• Bougé(e), d’Albane Gellé. Editions du Seuil, collection Déplacements. 16 euros.

    Paru dans Pages Insulaires 2009

     

    Le vivant est imprévisible. Parce que vivant, justement. Il bouge, il remue, il dérange, il circule, il se déplace, il tourne, il évolue, il vire, il voltige, il tremble. Et nous avec, parce que vivants, justement. A tenter de suivre le mouvement, de comprendre un peu ce qui se passe dans cette drôle d’aventure de vivre, et d’écouter ce qui advient dans nos vies fragiles et trépidantes.

    C’est tout cela qu’Albane Gellé écrit.
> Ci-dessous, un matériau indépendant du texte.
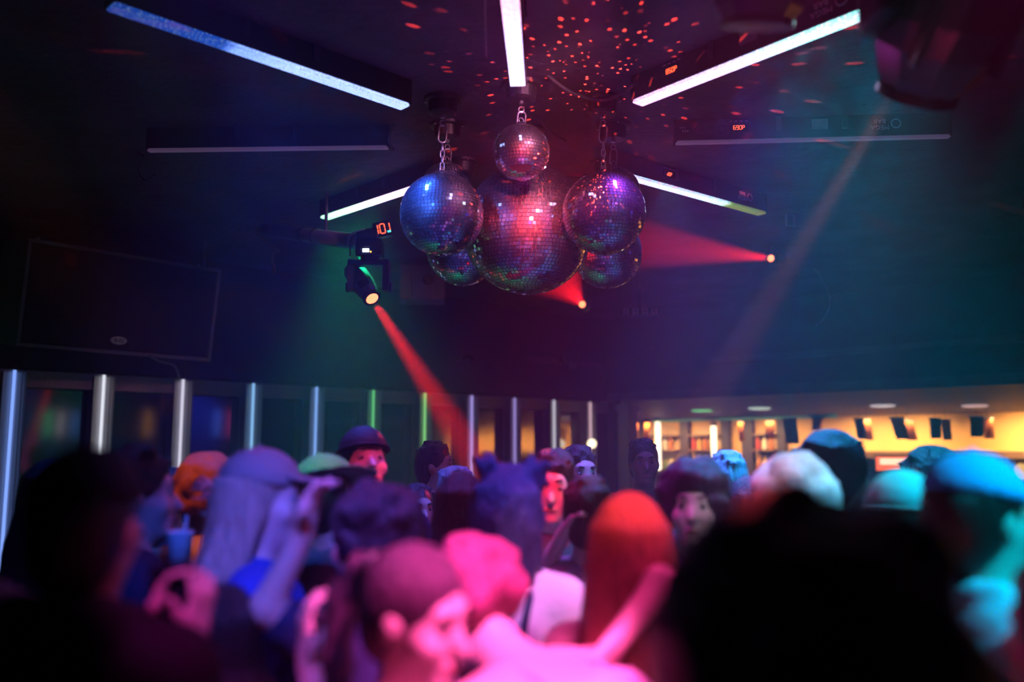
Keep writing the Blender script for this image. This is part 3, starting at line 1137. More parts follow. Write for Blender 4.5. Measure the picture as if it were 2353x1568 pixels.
for s in (-.62, .66):
    MB().lathe([(.02, H / 2 - .005), (.016, H / 2 + .03)], 10, Matrix.Translation((s, .2, 0))).build('eyelet', M['steel'], t)
for (u, v0, v1, Z, lab) in ((468, 420, 622, 7.35, 'thin chain holding the right end of the speaker'), (62, 400, 572, 6.5, 'thin cable holding the left end of the speaker')):
    q0, q1 = P(u, v1, Z), P(u, v0, Z)
    q1 = Vector((q0.x, q0.y, CZ))
    ch = thing('hanging_chain', lab, 'chain', q0, 0)
    if Z > 7:
        z = 0
        k = 0
        while z < q1.z - q0.z - .02:
            o = link('chain_link', LINK, None, ch)
            o.location = (0, 0, z)
            o.rotation_euler = (0, 0, (k % 2) * math.pi / 2)
            z += .031
            k += 1
    else:
        MB().tube([(0, 0, 0), (0, 0, q1.z - q0.z)], .006, 6).build('wire', M['cable'], ch)


def box_thing(name, label, cat, u0, v0, u1, v1, Z, depth, m, xdir=None, bev=.012):
    a, b = P(u0, v0, Z), P(u1, v1, Z)
    c = (a + b) / 2
    T = frame(c, xdir if xdir is not None else (1, 0, 0))
    w = (b - a).x / max(.3, abs((T.to_3x3() @ Vector((1, 0, 0))).x))
    h = abs((b - a).z)
    t = thing(name, label, cat, mtx=T)
    MB().box((0, depth / 2, 0), (w, depth, h), bev=bev).build('cabinet', m, t)
    return t, w, h


t, w, h = box_thing('wall_cabinet', 'brown box with a dark dial hung behind the left balls', 'cabinet', 920, 606, 1022, 690, 8.2, .3, M['wood'], (1, .1, 0))
MB().lathe([(0, .02), (.05, .02), (.058, .0), (.058, -.01)], 20, Matrix.Translation((.06, -.005, .03)) @ Matrix.Rotation(R(90), 4, 'X')).build('dial', M['black'], t)
MB().tube([(-.09, -.015, h / 2), (-.095, -.02, 0), (-.085, -.015, -h / 2 + .02)], .008, 6).build('cable', M['cable'], t)
MB().tube([(.05 * math.cos(a * .4) - .12, .05, -h / 2 - .06 + .05 * math.sin(a * .4)) for a in range(15)], .006, 6).build('cable_loop', M['cable'], t)
for s in (-1, 1):
    MB().tube([(s * w * .35, .15, h / 2), (s * w * .35, .15, CZ - t.matrix_world.translation.z)], .010, 6).build('drop_rod', M['black'], t)

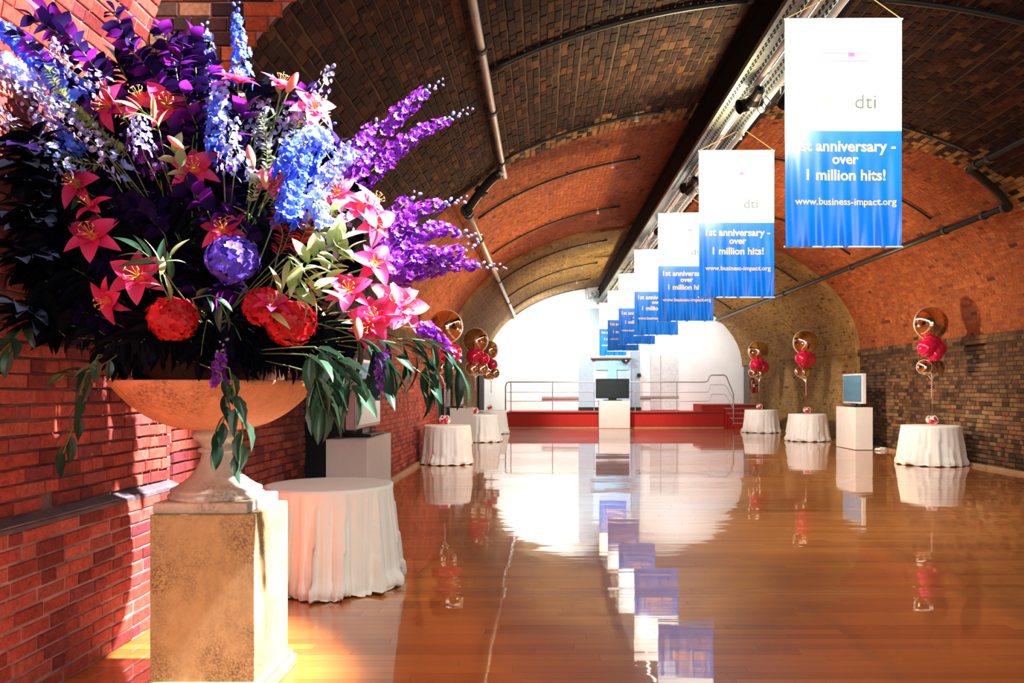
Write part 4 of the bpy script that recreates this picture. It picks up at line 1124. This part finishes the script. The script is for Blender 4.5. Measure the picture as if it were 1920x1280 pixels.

Cherchant au plus près à dire au plus juste recevant le monde redonnant le monde. Elle l’écrit dans un petit livre inclassable, ce qui est déjà une qualité en soi par ces temps de grand formatage généralisé, mais pas suffisante pour convaincre, bien sûr. Ni récit ni roman ni essai ni journal, ni recueil poétique, ni auto fiction, ni correspondance et un peu tout cela quand même.

    Albane Gellé vit caméra embarquée, les yeux ouverts, dedans-dehors, en un va-et-vient qui mêle questionnements, colères, regrets, amitiés, engagements, intuitions, joies, relation à l’écriture, enfants, famille, brûlures...

    Carnet de bord, carnet de vol, carnet de route, carnet de vie, des textes brefs, entre les pages desquels se glissent des poèmes, des lettres. Celles qu’on a oublié d’envoyer par exemple. La mort du père, fondatrice dans la douleur, l’acte d’écrire, d’animer ces étranges moments que sont les ateliers d’écriture, une séparation, les moments de grâce de tous les jours, la révolte contre le cynisme du politique…Je continue à faire prier l’intensité.

    Albane Gellé nous offre son rapport au monde. Sa façon de bouger. D’être bougé(e). Parce qu’on n’a pas vraiment le choix, tout compte fait. Sinon t’es mort, comme disent les enfants à la récré. Elle a préféré rester vivante. Ni très forte sûre de tout ni anéantie de désespoir existentiel, juste vivante. La pensée, les ressentis, tout cela court vite, très vite, il y a bousculade et télescopages, et les mots n’ont qu’à à suivre le tempo. Il y a urgence à dire et on ne va pas s’encombrer de sous-titres. Sa prose galope, bondit, s’envole, s’allège du superflu. Pulvérisée, explosée, concassée, déchiquetée. Magnifique.

    « Je suis pauvre et dérisoire petite et minuscule quelle insolence d’écrire encore et pourtant minuscule je me sens être de cette forêt, plantée là dans les mots à traduire le monde ».Entendre le bruit du monde se joindre à sa partition à elle. « Je quelque chose vers la vie, vers ce qui ouvre ce qui fluide, remue pour invente, avance pour libérer, vers ce qui sourire et même rires, tolérances doutes aussi : des questionnements des questionnements ».

    Les certitudes sont arrêts sur image et mortifères ô combien. Pas question pour autant de s’agiter, de gesticuler pour oublier, pour s’oublier, cela n’a pas de sens. Juste bouger. Se sentir vivre, agir, ré-agir, partager, aimer, crier. « Je vous écris de la vie que je mène, tremblée sourire et caetera, dans le souvenir et l’attente de toutes les autres. (…)Je vous écris de toutes mes forces ». Bien reçu(e), Albane.